■ PROBLEM DETAILS: Collect every line of the records below that contains the word "were".

■ LISTED RECORDS:
[start]
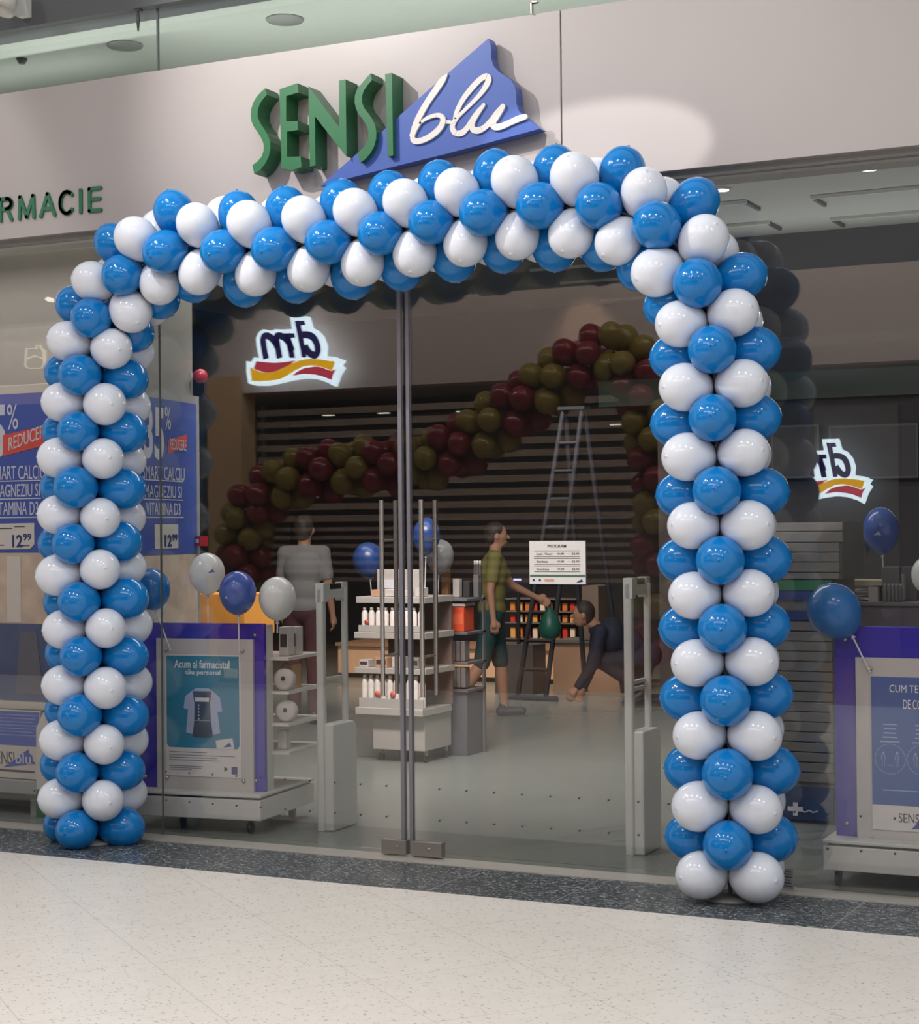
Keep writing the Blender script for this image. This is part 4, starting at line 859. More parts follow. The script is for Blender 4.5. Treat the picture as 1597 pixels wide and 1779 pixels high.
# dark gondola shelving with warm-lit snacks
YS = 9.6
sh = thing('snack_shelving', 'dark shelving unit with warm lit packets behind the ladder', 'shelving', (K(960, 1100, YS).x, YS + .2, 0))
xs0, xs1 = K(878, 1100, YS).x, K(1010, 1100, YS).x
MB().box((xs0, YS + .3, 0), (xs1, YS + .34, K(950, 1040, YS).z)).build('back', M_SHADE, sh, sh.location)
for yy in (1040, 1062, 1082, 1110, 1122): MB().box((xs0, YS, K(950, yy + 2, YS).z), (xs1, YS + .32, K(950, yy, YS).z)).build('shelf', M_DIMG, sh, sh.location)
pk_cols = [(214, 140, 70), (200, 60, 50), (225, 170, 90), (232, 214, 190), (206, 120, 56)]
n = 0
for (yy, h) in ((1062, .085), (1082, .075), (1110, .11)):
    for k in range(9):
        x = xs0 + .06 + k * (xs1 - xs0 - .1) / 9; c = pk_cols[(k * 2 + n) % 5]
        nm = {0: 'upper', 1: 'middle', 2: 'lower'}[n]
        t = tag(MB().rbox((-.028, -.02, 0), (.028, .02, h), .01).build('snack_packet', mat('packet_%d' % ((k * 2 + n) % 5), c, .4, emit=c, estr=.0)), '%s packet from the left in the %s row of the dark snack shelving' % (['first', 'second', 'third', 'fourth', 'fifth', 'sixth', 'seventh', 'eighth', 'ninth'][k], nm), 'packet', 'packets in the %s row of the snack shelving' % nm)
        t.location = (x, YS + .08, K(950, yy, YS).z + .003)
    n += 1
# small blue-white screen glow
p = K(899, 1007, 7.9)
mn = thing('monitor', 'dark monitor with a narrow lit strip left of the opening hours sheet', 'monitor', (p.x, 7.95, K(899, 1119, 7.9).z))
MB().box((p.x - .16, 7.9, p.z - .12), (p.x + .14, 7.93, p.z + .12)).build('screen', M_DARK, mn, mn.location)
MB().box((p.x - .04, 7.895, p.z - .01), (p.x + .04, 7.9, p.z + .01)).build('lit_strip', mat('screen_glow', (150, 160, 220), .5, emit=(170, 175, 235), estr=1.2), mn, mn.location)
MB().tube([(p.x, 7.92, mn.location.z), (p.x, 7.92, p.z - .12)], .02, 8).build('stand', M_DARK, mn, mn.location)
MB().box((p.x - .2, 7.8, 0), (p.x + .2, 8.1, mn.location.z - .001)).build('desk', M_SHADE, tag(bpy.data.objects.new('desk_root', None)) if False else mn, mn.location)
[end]
[start]
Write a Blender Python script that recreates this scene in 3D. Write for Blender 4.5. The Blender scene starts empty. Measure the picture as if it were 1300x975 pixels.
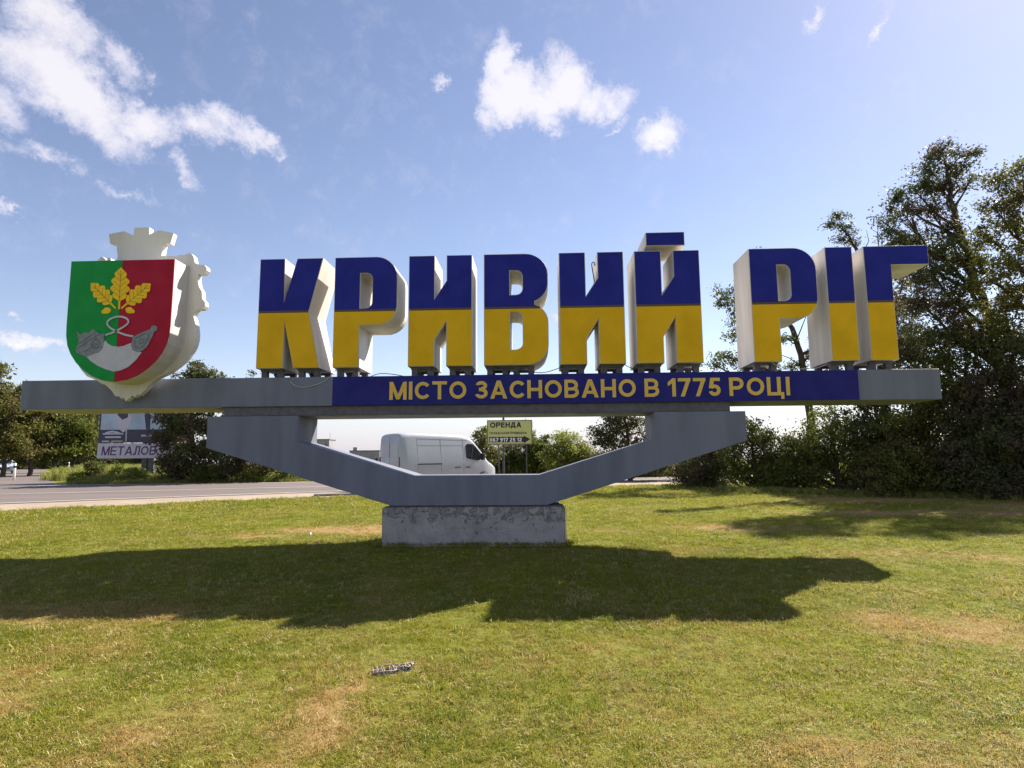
[end]
[start]
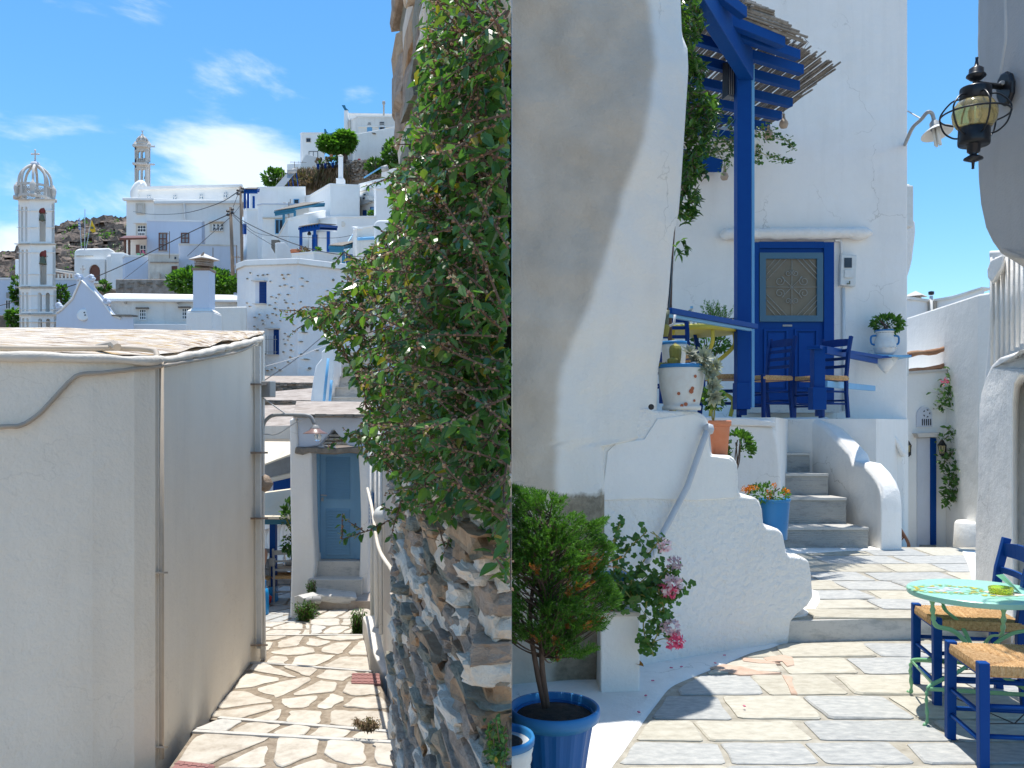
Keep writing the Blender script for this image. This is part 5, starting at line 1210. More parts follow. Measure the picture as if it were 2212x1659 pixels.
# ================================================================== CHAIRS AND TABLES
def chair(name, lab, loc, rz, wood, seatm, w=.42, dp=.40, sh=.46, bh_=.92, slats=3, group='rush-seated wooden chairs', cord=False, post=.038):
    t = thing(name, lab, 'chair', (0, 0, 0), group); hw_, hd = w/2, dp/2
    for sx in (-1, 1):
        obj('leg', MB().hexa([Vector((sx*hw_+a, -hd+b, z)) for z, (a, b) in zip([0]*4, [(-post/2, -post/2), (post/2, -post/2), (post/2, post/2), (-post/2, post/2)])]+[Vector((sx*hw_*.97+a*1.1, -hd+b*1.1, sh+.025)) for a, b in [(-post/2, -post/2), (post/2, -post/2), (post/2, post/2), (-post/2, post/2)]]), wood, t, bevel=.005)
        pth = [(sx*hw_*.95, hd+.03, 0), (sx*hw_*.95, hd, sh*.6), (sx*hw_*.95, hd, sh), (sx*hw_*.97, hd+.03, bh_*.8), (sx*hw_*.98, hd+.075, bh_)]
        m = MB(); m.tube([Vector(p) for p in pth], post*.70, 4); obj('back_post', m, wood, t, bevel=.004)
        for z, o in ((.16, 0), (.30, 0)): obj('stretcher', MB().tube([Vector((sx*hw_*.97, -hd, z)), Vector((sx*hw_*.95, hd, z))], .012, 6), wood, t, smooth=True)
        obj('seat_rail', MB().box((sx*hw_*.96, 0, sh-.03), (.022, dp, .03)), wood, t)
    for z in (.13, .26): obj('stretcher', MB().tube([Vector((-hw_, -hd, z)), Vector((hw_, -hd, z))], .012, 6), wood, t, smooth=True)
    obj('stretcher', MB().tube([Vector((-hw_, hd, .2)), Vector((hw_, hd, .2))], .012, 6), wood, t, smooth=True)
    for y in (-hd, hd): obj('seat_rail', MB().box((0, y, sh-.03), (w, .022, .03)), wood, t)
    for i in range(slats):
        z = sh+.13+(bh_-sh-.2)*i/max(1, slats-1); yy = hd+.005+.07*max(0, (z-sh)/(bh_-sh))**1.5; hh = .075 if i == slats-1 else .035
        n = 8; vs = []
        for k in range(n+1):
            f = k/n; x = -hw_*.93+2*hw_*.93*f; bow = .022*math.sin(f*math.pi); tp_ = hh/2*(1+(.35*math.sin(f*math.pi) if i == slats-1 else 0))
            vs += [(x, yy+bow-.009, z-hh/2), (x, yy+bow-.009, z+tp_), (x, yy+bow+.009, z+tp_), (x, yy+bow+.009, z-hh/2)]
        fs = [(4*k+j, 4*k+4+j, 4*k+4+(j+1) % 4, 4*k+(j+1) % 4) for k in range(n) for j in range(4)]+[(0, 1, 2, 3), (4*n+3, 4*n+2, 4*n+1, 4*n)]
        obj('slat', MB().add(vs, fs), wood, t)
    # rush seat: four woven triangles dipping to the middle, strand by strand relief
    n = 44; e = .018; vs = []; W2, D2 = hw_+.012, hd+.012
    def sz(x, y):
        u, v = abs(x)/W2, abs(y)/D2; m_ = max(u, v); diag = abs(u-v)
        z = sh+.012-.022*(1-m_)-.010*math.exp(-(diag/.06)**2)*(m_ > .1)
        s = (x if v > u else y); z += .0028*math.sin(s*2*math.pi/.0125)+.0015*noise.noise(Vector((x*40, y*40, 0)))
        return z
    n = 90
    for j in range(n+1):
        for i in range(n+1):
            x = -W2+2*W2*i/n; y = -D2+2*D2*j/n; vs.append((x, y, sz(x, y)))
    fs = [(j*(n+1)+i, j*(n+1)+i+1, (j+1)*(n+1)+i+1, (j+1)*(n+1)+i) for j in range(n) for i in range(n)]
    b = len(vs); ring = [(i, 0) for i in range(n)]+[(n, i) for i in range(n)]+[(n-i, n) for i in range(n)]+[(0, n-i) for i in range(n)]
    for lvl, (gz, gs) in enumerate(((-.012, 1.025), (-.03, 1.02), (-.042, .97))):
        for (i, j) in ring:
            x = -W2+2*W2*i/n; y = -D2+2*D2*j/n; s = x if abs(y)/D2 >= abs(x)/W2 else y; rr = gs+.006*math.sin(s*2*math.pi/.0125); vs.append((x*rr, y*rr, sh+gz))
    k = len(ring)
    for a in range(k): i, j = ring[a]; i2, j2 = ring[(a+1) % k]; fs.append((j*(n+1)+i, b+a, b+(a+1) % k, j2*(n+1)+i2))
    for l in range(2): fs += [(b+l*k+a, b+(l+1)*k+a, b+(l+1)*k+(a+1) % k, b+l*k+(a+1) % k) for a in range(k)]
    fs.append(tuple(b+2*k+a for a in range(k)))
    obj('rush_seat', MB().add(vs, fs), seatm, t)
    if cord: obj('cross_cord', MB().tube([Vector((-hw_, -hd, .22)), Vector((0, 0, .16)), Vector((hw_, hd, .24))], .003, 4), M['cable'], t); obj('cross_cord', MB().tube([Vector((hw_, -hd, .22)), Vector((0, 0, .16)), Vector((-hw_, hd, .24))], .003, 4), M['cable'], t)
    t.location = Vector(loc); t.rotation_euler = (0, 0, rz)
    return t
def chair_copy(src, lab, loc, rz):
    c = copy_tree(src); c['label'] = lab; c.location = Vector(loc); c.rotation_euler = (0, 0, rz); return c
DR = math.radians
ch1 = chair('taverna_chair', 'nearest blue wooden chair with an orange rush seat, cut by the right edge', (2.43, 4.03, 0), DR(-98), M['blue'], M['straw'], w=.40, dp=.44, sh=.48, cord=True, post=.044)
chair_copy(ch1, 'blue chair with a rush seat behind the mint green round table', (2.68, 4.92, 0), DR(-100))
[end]
■ OUTPUT:
Write a Blender Python script that recreates this scene in 3D. Write for Blender 4.5. The Blender scene starts empty. Measure the picture as if it were 1300x975 pixels.
Keep writing the Blender script for this image. This is part 5, starting at line 1210. More parts follow. Measure the picture as if it were 2212x1659 pixels.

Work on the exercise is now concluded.